As the news of this spread, fear spread as well. All of Ephesus heard and the greatness of Jesus’ name was made known. This also led to the church’s cleansing. Believers came confessing that they were still practicing witchcraft, and they burned fifty thousand pieces of silver worth of witchcraft books. The Word of the Lord continued to spread.

V. Acts 19:21-41 – The Riotous Response to the Gospel

Paul had plans to go to Rome, but he stayed in Ephesus for a bit. At that time a man named Demetrius, a silversmith and idol craftsman, began to stir up trouble. Ephesus was the center of Artemis (Diana) worship. Artemis was the fertility goddess, and her worship was centered in prostitution and sexual perversion. As many were getting saved you can imagine that the silversmith’s business was diminishing. Angry about their loss of profits, Demetrius and the other silversmiths had a non-peaceful protest and caused an uproar of riotous confusion. They dragged some of Paul’s travel companions into the theater. Paul wanted to go into the theater, but the disciples and some of the leaders would not let him.

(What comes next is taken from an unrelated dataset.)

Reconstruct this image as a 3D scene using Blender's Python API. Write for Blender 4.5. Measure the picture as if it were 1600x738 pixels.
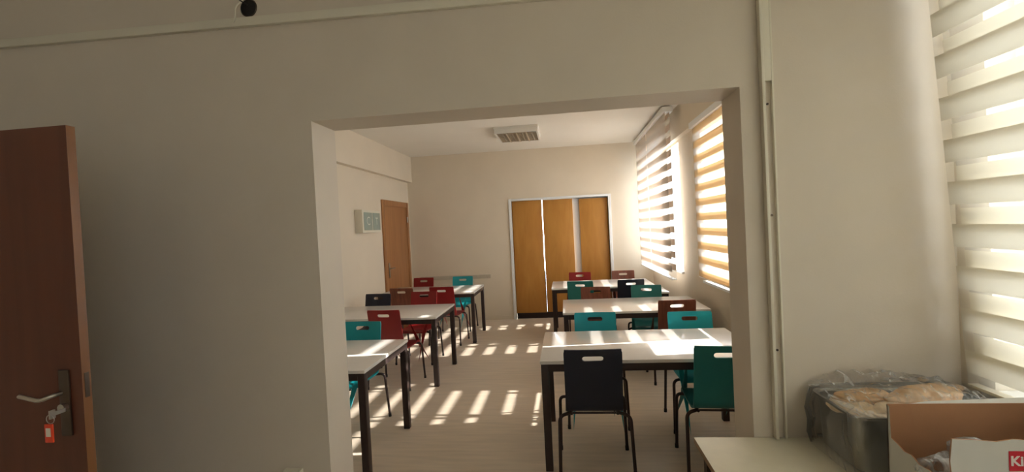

As things continued escalating, Alexander, a Jewish man, tried to calm the commotion. However, the rioters would not let him speak when they learned he was not an Artemis worshiper. They shouted, “Great is Artemis of the Ephesians” for two hours as a united, nearly murderous horde.

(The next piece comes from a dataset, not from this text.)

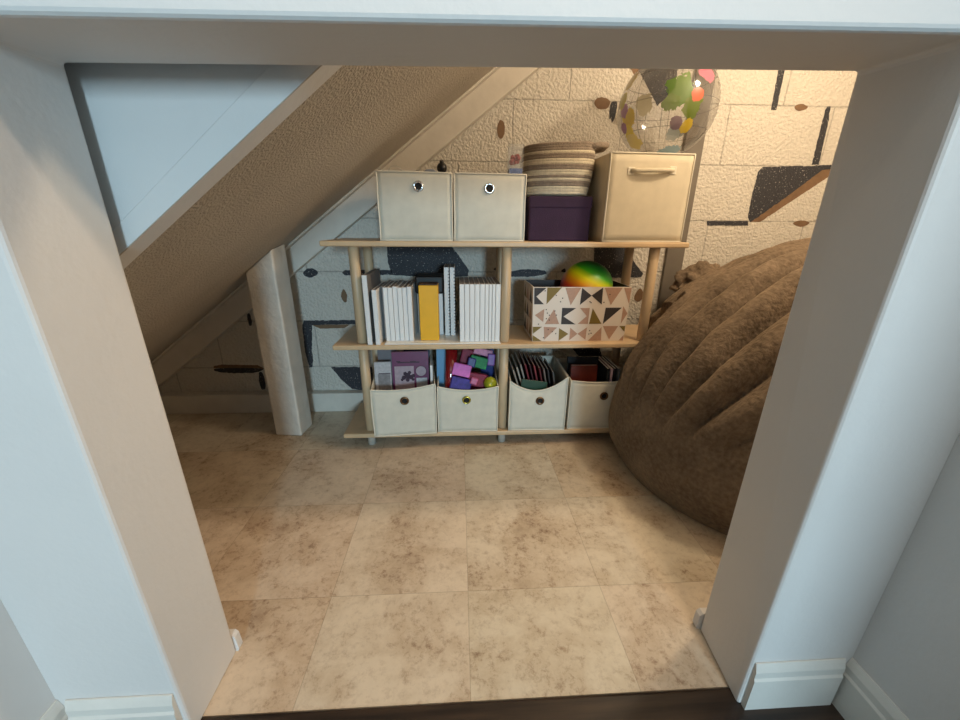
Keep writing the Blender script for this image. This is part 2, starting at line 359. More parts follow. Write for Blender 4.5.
# stair side panel, soffit, stringer, post
SY = 0.565
def soz(x, y=1.57): return SO_B + SO_M*x + SO_K*(y - 1.57)
def tilt(bm):
    for v in bm.verts: v.co.z += SO_K*(v.co.y - 1.57)
    return bm
D0 = SO_K*(SY - 1.57)
bm = bmesh.new(); prism(bm, [(NL, soz(NL) + D0), (1.74, soz(1.74) + D0), (1.74, TOP), (NL, TOP)], SY, SY + .035)
struct(new_obj('wall_stair_side', bm, paint))
bm = bmesh.new()
prism(bm, [(NL, soz(NL)), (1.74, soz(1.74)), (1.74, soz(1.74) + .062), (.3, soz(.3) + .058), (-.24, soz(-.24) + .045), (-.62, soz(-.62) + .024), (NL, soz(NL) + .02)], SY - .0015, SY + .04)
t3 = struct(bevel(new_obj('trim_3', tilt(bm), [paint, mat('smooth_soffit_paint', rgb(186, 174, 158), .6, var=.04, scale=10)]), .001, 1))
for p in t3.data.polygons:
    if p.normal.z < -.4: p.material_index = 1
bm = bmesh.new()
prism(bm, [(NL, soz(NL) + .006), (1.74, soz(1.74) + .006), (1.74, soz(1.74) + .04), (NL, soz(NL) + .04)], SY + .04, YW - .002)
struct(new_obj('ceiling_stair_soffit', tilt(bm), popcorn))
bm = bmesh.new()
prism(bm, [(NL, soz(NL) - .1), (NL, soz(NL) + .004), (1.74, soz(1.74) + .004), (1.74, soz(1.74) - .1)], YW - .042, YW - .0018)
struct(bevel(new_obj('trim_4', bm, nookp), .004, 2))
# thin lath lying along the top of the stringer
bm = bmesh.new()
prism(bm, [(NL, soz(NL) - .006), (NL, soz(NL) + .005), (1.74, soz(1.74) + .005), (1.74, soz(1.74) - .008)], YW - .075, YW - .0425)
struct(bevel(new_obj('trim_5', bm, nookp), .004, 2))
# square white post under the soffit
bm = bmesh.new()
R = Matrix.Rotation(math.radians(-6), 3, 'Z'); cx, cy = -.671, 1.412
c4 = [R @ Vector((sx*.052, sy*.047, 0)) + Vector((cx, cy, 0)) for sx, sy in ((-1, -1), (1, -1), (1, 1), (-1, 1))]
lo = [bm.verts.new((p.x, p.y, 0)) for p in c4]; hi = [bm.verts.new((p.x, p.y, soz(p.x, p.y) + .004)) for p in c4]
bm.faces.new(lo[::-1]); bm.faces.new(hi)
for i in range(4): bm.faces.new((lo[i], lo[(i+1) % 4], hi[(i+1) % 4], hi[i]))
struct(bevel(new_obj('trim_6', bm, mat('white_post_paint', rgb(222, 214, 202), .55, var=.06, scale=16, bump=.5, bscale=45)), .006, 3))

# nook side walls and ceiling
struct(boxo('wall_nook_right', NR, NR + .08, YF0, YW + .1, 0, TOP, paint))
struct(boxo('wall_nook_left', NL - .08, NL, YF0, YW + .1, 0, TOP, paint))
struct(boxo('ceiling', NL, NR, HB - .1, YW + .1, TOP, TOP + .06, paint))
# hall walls
struct(boxo('wall_left', HL - .08, HL, HLE, YF0 - .0002, 0, TOP, paint))
struct(boxo('wall_right', HR, HR + .1, HRE, YF0 - .0002, 0, TOP, paint))
struct(boxo('wall_hall_side', HL2 - .08, HL2, HB, YF0 - .0002, 0, TOP, taupe))
struct(boxo('wall_hall_side', HR2, HR2 + .08, HB, YF0 - .0002, 0, TOP, taupe))
bm = bmesh.new()
wx0, wx1, wz0, wz1 = .60, 1.12, .80, 1.64
box(bm, HL2, wx0, HB - .08, HB, 0, TOP); box(bm, wx1, HR2, HB - .08, HB, 0, TOP)
box(bm, wx0, wx1, HB - .08, HB, 0, wz0); box(bm, wx0, wx1, HB - .08, HB, wz1, TOP)
struct(new_obj('wall_hall_back', bm, taupe))
bm = bmesh.new()
for a in ((wx0, wx0 + .04, wz0, wz1), (wx1 - .04, wx1, wz0, wz1), (wx0, wx1, wz0, wz0 + .04), (wx0, wx1, wz1 - .04, wz1), (wx0, wx1, 1.21, 1.24)):
    box(bm, a[0], a[1], HB - .07, HB - .02, a[2], a[3])
struct(new_obj('window_1', bm, trimw))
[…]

The town clerk feared that the city would face judgement from Rome for rioting, which was strictly forbidden. So, the town clerk told Demetrius and the other silversmiths to handle their issues in court before the proconsul. The town clerk then put an end to the assembly.
Paul said farewell to the Ephesian believers and went on to Macedonia.

VI. Application Thoughts:

  • There is no power for Jesus’ work without a relationship with Jesus.
  • The Gospel provokes anger in some as it disrupts their traditions, sin, and lives.
  • The response to the Gospel is not the measure of success in evangelism. The faithful proclamation of the Gospel is the measure of success in evangelism.
  • God is sovereign in moving His people to different locations to fulfill His ministry purposes for them.